You can define it any time you want, or use the existing common definition. The 
real problem is that the existing definitions lead to absurd conclusions, like 
Chalmer's "fading qualia" argument. To avoid logical inconsistencies, you 
either have to accept that machines that pass the Turing test have experience 
or qualia (because there is no test to detect qualia), or that qualia does not 
exist. The latter would be the logical conclusion, except that it conflicts 
with a belief that is hard-coded into all human brains.

> 4) Until that day comes, it's really hard to have a
> non-trivial discussion of it, and too easy to fly off into
> wild theories concerning it.
> 
> An analogy: How do you know that humans have blood flowing
> through their veins? Looking at them, you can't tell.

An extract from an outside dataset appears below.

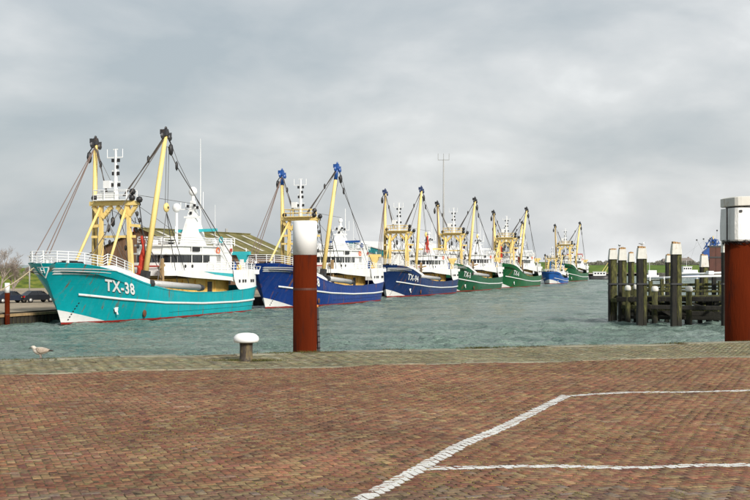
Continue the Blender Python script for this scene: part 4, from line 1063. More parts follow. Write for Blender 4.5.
for x_, y_, xb in ((697,240,703.5),(703.8,239,706),(717.3,230.5,717),(710.5,238.5,710.5)):
    m_ = MB().tube([dp(xb,252,.3), dp(x_,y_,.3)], .045, 4).build('light_pole', M['grey'], dr)
    c = dp(x_,y_,.3); MB().obox(c, (.22,0,0),(0,.2,0),(0,0,.26)).build('floodlight', M['black'], m_)
for (xa, ya, xb, yb) in ((704,241,676,262),(697,241,688,268)): MB().tube([dp(xa,ya,.3), dp(xb,yb,.3)], .02, 3).build('stay_wire', M['wirelt'], dr)
# houses and bushes peeping over the far dike
r = random.Random(21)
M['brickfar'] = mat('far_brick', (.22,.17,.14), .9, var=.1); M['tilefar'] = mat('far_roof_tile', (.21,.18,.16), .9, var=.1)
for (x_, w_, yb, yt, lab) in ((668,9,262,258.6,'farmhouse roof showing above the dike beside the white capped pile'),(688,12,262,257.8,'long barn roof showing above the dike behind the blue launch'),):
    Zh = 640.0; h_ = thing('farmhouse', lab, 'house', (PX(x_,Zh), Zh, 0)); hw = PX(375+w_/2,Zh); zt_ = PZ(yt,Zh)
    MB().box((-hw,0,0),(hw,9,zt_-2.0)).build('wall', M['brickfar'], h_)
    m_ = MB(); m_.v = [(-hw-.4,-.4,zt_-2.0+.003),(hw+.4,-.4,zt_-2.0+.003),(hw*.75,4.5,zt_),(-hw*.75,4.5,zt_),(-hw-.4,9.4,zt_-2.0+.003),(hw+.4,9.4,zt_-2.0+.003)]; m_.f = [(0,1,2,3),(3,2,5,4),(0,3,4),(1,5,2),(0,4,5,1)]; m_.build('roof', M['tilefar'], h_)
    MB().box((hw*.3,4.1,zt_-.3),(hw*.3+.8,4.9,zt_+.6)).build('chimney', M['brickfar'], h_)
M['bushfar'] = mat('far_bush_twigs', (.17,.165,.13), .95, var=.4)
bush = MB()
for i in range(4200):
    x_ = r.choice((r.gauss(664,5), r.gauss(690,8), r.uniform(588,725), r.gauss(598,6)))
    Zb = 575+r.uniform(-12,12); hgt = .1+1.2*abs(math.sin(x_*.37)*math.sin(x_*.11+1))
    z_ = 5.4+r.uniform(0,1)**1.5*(hgt+1.0); s_ = r.uniform(.15,.42); an = r.uniform(0,3.14)
    c = Vector((PX(x_,Zb), Zb, z_)); d_ = Vector((math.cos(an), math.sin(an), 0))*s_
    bush.add([c-d_, c+d_, c+Vector((r.uniform(-.3,.3),0,s_*1.8))], [(0,1,2)])
struct(bush.build('distant_shrubbery', M['bushfar']), 'stuff')

# ------------------------------------------------------------------ timber jetty
def timber_mat(name, moss):
    m = bpy.data.materials.new(name); m.use_nodes = True; t = m.node_tree; b = t.nodes['Principled BSDF']; b.inputs['Roughness'].default_value = .9
    L = t.links; tcn = t.nodes.new('ShaderNodeTexCoord'); mpn = t.nodes.new('ShaderNodeMapping'); mpn.inputs['Scale'].default_value = (2.6,2.6,.55); L.new(tcn.outputs['Object'], mpn.inputs[0])
    n = t.nodes.new('ShaderNodeTexNoise'); n.inputs['Scale'].default_value = 2.2; n.inputs['Detail'].default_value = 8; n.inputs['Roughness'].default_value = .7; L.new(mpn.outputs[0], n.inputs['Vector'])
    r = t.nodes.new('ShaderNodeValToRGB'); L.new(n.outputs['Fac'], r.inputs[0]); e = r.color_ramp.elements
    if moss: e[0].position=.36; e[0].color=(.018,.016,.010,1); e[1].position=.70; e[1].color=(.200,.185,.055,1); q=e.new(.53); q.color=(.070,.070,.018,1)
    else: e[0].position=.42; e[0].color=(.010,.009,.008,1); e[1].position=.75; e[1].color=(.085,.075,.030,1); q=e.new(.6); q.color=(.022,.019,.012,1)
    # darker and wet towards the tide line (weed), a real stain with a ragged edge
    sp = t.nodes.new('ShaderNodeSeparateXYZ'); L.new(tcn.outputs['Object'], sp.inputs[0])
    ad = t.nodes.new('ShaderNodeMath'); ad.operation='MULTIPLY_ADD'; L.new(n.outputs['Fac'], ad.inputs[0]); ad.inputs[1].default_value = 2.4; L.new(sp.outputs['Z'], ad.inputs[2])
    mr = t.nodes.new('ShaderNodeMapRange'); mr.inputs[1].default_value = 1.7; mr.inputs[2].default_value = 3.0; L.new(ad.outputs[0], mr.inputs[0])
    mm = t.nodes.new('ShaderNodeMix'); mm.data_type='RGBA'; L.new(mr.outputs[0], mm.inputs[0]); mm.inputs[6].default_value = (.016,.015,.010,1); L.new(r.outputs[0], mm.inputs[7]); L.new(mm.outputs[2], b.inputs['Base Color'])
    bp = t.nodes.new('ShaderNodeBump'); bp.inputs['Strength'].default_value=.9; bp.inputs['Distance'].default_value=.06; L.new(n.outputs['Fac'], bp.inputs['Height']); L.new(bp.outputs[0], b.inputs['Normal'])
    return m
M['tdark'] = timber_mat('tarred_timber', False); M['tmoss'] = timber_mat('mossy_timber', True)
M['capwood'] = mat('bird_stained_white', (.66,.64,.58), .8, var=.15, grime=.85, gcol=(.40,.27,.12), gscale=1.8, thr=.56, stretch=(1,1,.6))
M['captop'] = mat('stained_cap_top', (.42,.25,.11), .9, var=.4, gscale=4)
def timber_pile(label, xpx, Z, wpx, ysplit, ytop, rot, seed, split=.5, grp='timber mooring piles of the jetty'):
    r = random.Random(seed); x = PX(xpx, Z); Wd = wpx*Z/1100
    t_ = thing('timber_pile', label, 'mooring pile', (x, Z, 0), 0, grp)
    zs, zt_ = PZ(ysplit, Z), PZ(ytop, Z)
    # two squared baulks bolted side by side, turned a little to the viewer
    wa = Wd*split; wb = Wd-wa; off = Wd*.03
    def baulk(cx, ww, m, nm, dy):
        mb = MB(); n = 7; pr = []
        c = .12*ww; poly = [(-ww/2+c,-.35),(ww/2-c,-.35),(ww/2,-.35+c),(ww/2,.35-c),(ww/2-c,.35),(-ww/2+c,.35),(-ww/2,.35-c),(-ww/2,-.35+c)]
        for i in range(n+1):
            z = -1.6+(zs+1.6)*i/n; jx = r.uniform(-.018,.018); jy = r.uniform(-.015,.015); sc = 1-.05*i/n+(-.03 if i < 2 else 0)
            mb.v += [(cx+px*sc+jx, dy+py*sc+jy, z) for px, py in poly]
        for i in range(n):
            for q in range(8): q2 = (q+1) % 8; mb.f.append((i*8+q, i*8+q2, (i+1)*8+q2, (i+1)*8+q))
        mb.f.append(tuple(n*8+q for q in range(8))); o = mb.build(nm, m, t_); return o
    baulk(-Wd/2+wa/2, wa*.98, M['tdark'], 'dark_baulk', -.06); baulk(Wd/2-wb/2, wb*.98, M['tmoss'], 'mossy_baulk', .05)
    # white cap: tapered, with cut corners
    mb = MB(); hw = Wd*.49
    mb.prism([(-hw,-.42),(hw,-.42),(hw,.40),(-hw,.40)], zs+.003, zt_-.12, [(-hw*.80,-.34),(hw*.80,-.34),(hw*.80,.32),(-hw*.80,.32)]); mb.build('white_cap', M['capwood'], t_)
    for q in range(3):
        a = -hw*.72+q*hw*.5; MB().prism([(a,-.30),(a+hw*.42,-.30),(a+hw*.42,.28),(a,.28)], zt_-.117, zt_+r.uniform(-.03,.09)).build('cap_top', M['captop'], t_)
    zb_ = PZ(284, Z); mb = MB().prism([(-hw-.03,-.45),(hw+.03,-.45),(hw+.03,.44),(-hw-.03,.44)], zb_-.07, zb_+.09); mb.build('steel_band', M['heel'], t_)
    return t_
timber_pile('squat mossy timber pile standing at the seaward end of the jetty', 612.8, 115.8, 8.6, 259.3, 248.6, 0, 1, .18)
timber_pile('mossy timber pile beside the end pile, its white cap stained rusty', 622.2, 113, 8.4, 260.3, 248.0, 0, 2, .38)
timber_pile('slim far timber pile between two thicker piles, white cap weathered', 631, 124, 5.6, 261.8, 252.3, 0, 3, .4)
timber_pile('broad black timber pile with a gull standing on its white cap', 641.5, 107.2, 9.8, 258.8, 246.9, 0, 4, .62)
timber_pile('thin pile half hidden behind the tallest black and mossy pile', 668.2, 131, 5.2, 262.3, 254.5, 0, 5, .5)
timber_pile('tallest timber pile, black on one half and bright moss on the other', 676, 104.8, 10.4, 254.4, 242.4, 0, 6, .52)
timber_pile('weathered pile with a brown edged cap in front of the rusty vessel', 704, 125, 8.0, 267, 254.4, 0, 7, .3)
timber_pile('narrow black pile close against the big rusty steel pile', 724.2, 104.5, 4.8, 252.6, 240.6, 0, 8, .95)
jet = thing('timber_jetty', 'mossy timber jetty of heavy cross beams between the white capped piles', 'jetty', (PX(670,112), 112, 0))
def jb(xa, Za, ya, xb, Zb, yb, hpx, dep, m, name='beam'):
    a = Vector((PX(xa,Za), Za, PZ(ya,Za)))-jet.location; b_ = Vector((PX(xb,Zb), Zb, PZ(yb,Zb)))-jet.location
    n = max(2, int((b_-a).length/3)); r = random.Random(int(xa+ya*3)); d = (b_-a).normalized()
    h = hpx*Za/1100
    mb = MB(); sd_ = d.cross(Vector((0,0,1))).normalized()*dep/2; prev = None
    for i in range(n+1):
        p = a.lerp(b_, i/n)+Vector((0,0,r.uniform(-.03,.03))); c = h*.12
        mb.v += [tuple(p+q) for q in (sd_-Vector((0,0,h/2-c)), sd_*.85-Vector((0,0,h/2)), -sd_*.85-Vector((0,0,h/2)), -sd_-Vector((0,0,h/2-c)), -sd_+Vector((0,0,h/2-c)), -sd_*.85+Vector((0,0,h/2)), sd_*.85+Vector((0,0,h/2)), sd_+Vector((0,0,h/2-c)))]
    for i in range(n):
        for q in range(8): q2 = (q+1) % 8; mb.f.append((i*8+q, (i+1)*8+q, (i+1)*8+q2, i*8+q2))
    mb.f.append(tuple(range(8))); mb.f.append(tuple(n*8+q for q in range(8))[::-1])
    return mb.build(name, m, jet)
jb(617,112,299.5, 730,107,299, 4.8, .5, M['tdark']); jb(618,114,296.8, 730,110,295.6, 1.6, .9, M['tmoss'], 'walkway_edge')
jb(646,109,307, 730,106.5,308, 4.2, .45, M['tdark']); jb(620,113,306.5, 648,110,307.5, 3.6, .45, M['tmoss'])
jb(622,116,303.5, 730,112,303.5, 2.6, .4, M['tmoss']); jb(650,113,312.5, 730,110,314.5, 5.2, .5, M['tdark'])
jb(622,118,311, 652,114,311, 3.0, .4, M['tdark']); jb(628,120,316.5, 730,116,317.5, 2.4, .4, M['tdark'])
jb(646,122,285.6, 730,118,284.0, 2.6, .35, M['tmoss']); jb(644,124,280.4, 670,122,280.4, 1.2, .3, M['tmoss'])
jb(655,110,305,690,109,313,2.2,.35,M['tdark'],'brace'); jb(690,110,303,722,109,314,2.2,.35,M['tdark'],'brace'); jb(690,116,318.5,722,108,303,1.8,.3,M['tdark'],'brace')
jb(645,119,290.6, 730,115,291.4, 2.2, .35, M['tmoss'])
jb(618,113,317,730,108,318.5,3.4,.4,M['tdark']); jb(640,121,288.5,730,119,288.0,1.8,.3,M['tmoss']); jb(655,111,309.6,728,108,311,1.6,.35,M['tmoss'])
jb(612,115.2,300,625,113.5,300.5,4.0,.4,M['tmoss']); jb(702,116,300,730,113,313,2.0,.35,M['tdark'],'brace'); jb(645,112,303,672,112,316,2.0,.35,M['tdark'],'brace')
for (x_, Z_, w_, yt_, m_) in ((700,113,3.6,300,'tdark'),(716,111,4.2,300,'tdark'),(646,112,3.4,298,'tdark'),(676,114,3.4,296,'tmoss'),(650.5,118,3.2,281,'tmoss'),(662,120,3.0,279,'tmoss'),(697,119,3.2,279,'tmoss'),(714,118,3.4,277,'tdark'),(720,117,3,281,'tmoss'),(656,115,6.4,292,'tdark'),(637,114,4,292,'tdark'),(688,112,5.4,305,'tdark'),(667,114,4,300,'tdark'),(628,117,4.5,293,'tdark'),(709,112,5,299,'tdark')):
    x0 = PX(x_,Z_)-jet.location.x; w2 = w_*Z_/2200; MB().prism([(x0-w2,Z_-112-.25),(x0+w2,Z_-112-.25),(x0+w2,Z_-112+.25),(x0-w2,Z_-112+.25)], -1.5, PZ(yt_,Z_)).build('post', M[m_], jet)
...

> Dissecting them after death, you can't tell -- they have
> blood, but it's not moving. Cutting them while alive
> produces spurts of blood, but that could be just because the
> body is generally pressurized, not because there's any
> on-going flow through the veins. It requires observing the
> internals of the body while alive to determine that blood
> actually flows all the time. And it also helps a lot to have
> a model of the circulatory system that includes the heart as
> a pump, etc.

Blood flow can be directly observed, for example, by x-rays during an 
angioplasty. But that isn't the point. Even without direct observation, blood 
flow is supported by a lot of indirect evidence, for example, when you inject a 
drug into a vein it quickly spreads to other parts of the body. Even theories 
for which evidence is harder to observe, for example, the existence of 
fractional electric charges in quarks, are accepted because the theory makes 
predictions that can be tested. But there are absolutely no testable 
predictions that can be made from a theory of consciousness.